Arthur Lismer wrote: “We became increasingly conscious of the
fact that the spirit of the land must be discovered through its own
character if there is to be any real life in its art.” As a result of
these endeavours, the Group is still widely esteemed for its contribution
to Canadian art, to a sense of Canadian wilderness and, more generally, to
English-Canadian cultural iconography.
IMPACT
ON CANADIAN ART AND CULTURE
Many
art historians suggest the Group’s contribution to Canadian culture is
related to how the nation is identified by its geographical uniqueness and
a mythologized wilderness. Initially, members of the Group were deplored
for both their painting style and their anti-modern bias. The most acerbic
critic of their day, Hector Charlesworth, lamented their decision “to
present in exaggerated terms the crudest and most sinister aspects of the
Canadian wilds.” The Group has also been questioned by some contemporary
critics for their depictions of a wilderness dispossessed of its
Aboriginal inhabitants, and for being captivated by wilderness at a time
when Canada was in the throes of modernization and industrialization.
Regardless
of how they are regarded by such critics, the Group continues to be valued
for its contribution to Canadian cultural mythology. Most critics concur
that the Group of Seven’s canvases are worthy of their place in a
national mythology and their identification with a national aesthetic.
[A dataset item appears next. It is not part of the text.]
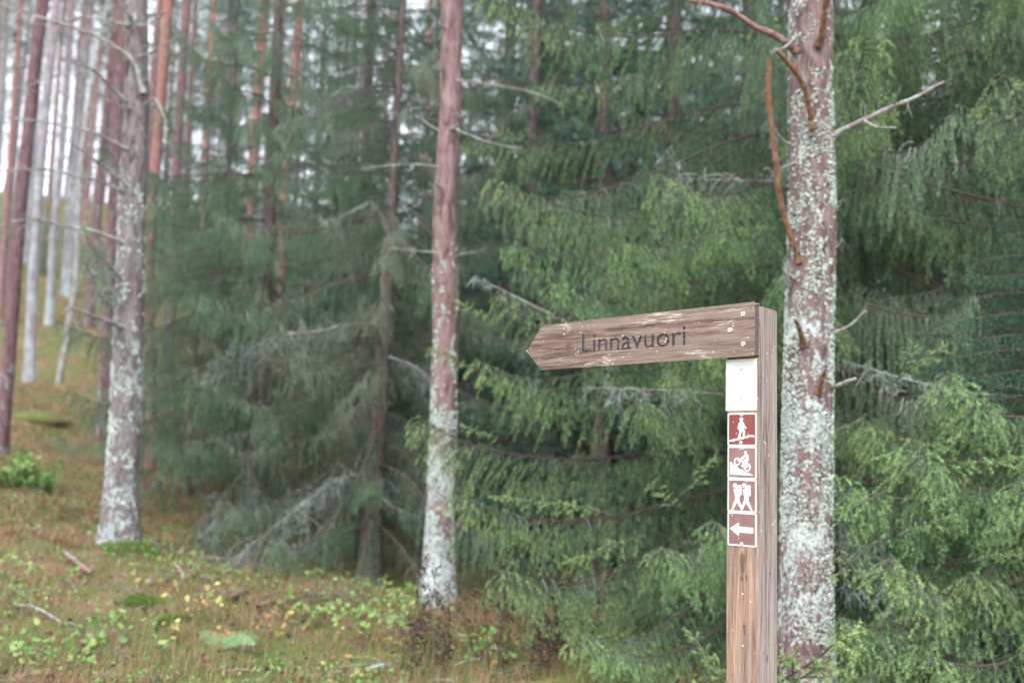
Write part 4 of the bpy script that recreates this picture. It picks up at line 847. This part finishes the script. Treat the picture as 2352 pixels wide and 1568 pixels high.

They are esteemed for their cultivation of the “national art scene”,
for their encouragement of younger artists of their day such as Emily
Carr, and for their pervasive influence upon succeeding generations of
artists including the Canadian Group of Painters, a new association of
artists that formed in 1933 out of the creative energy that originated in
the Group’s work. The Group of Seven’s achievements paved the way for
other Canadian artists and contributed enormously to the establishment of
Canadian art on the international stage.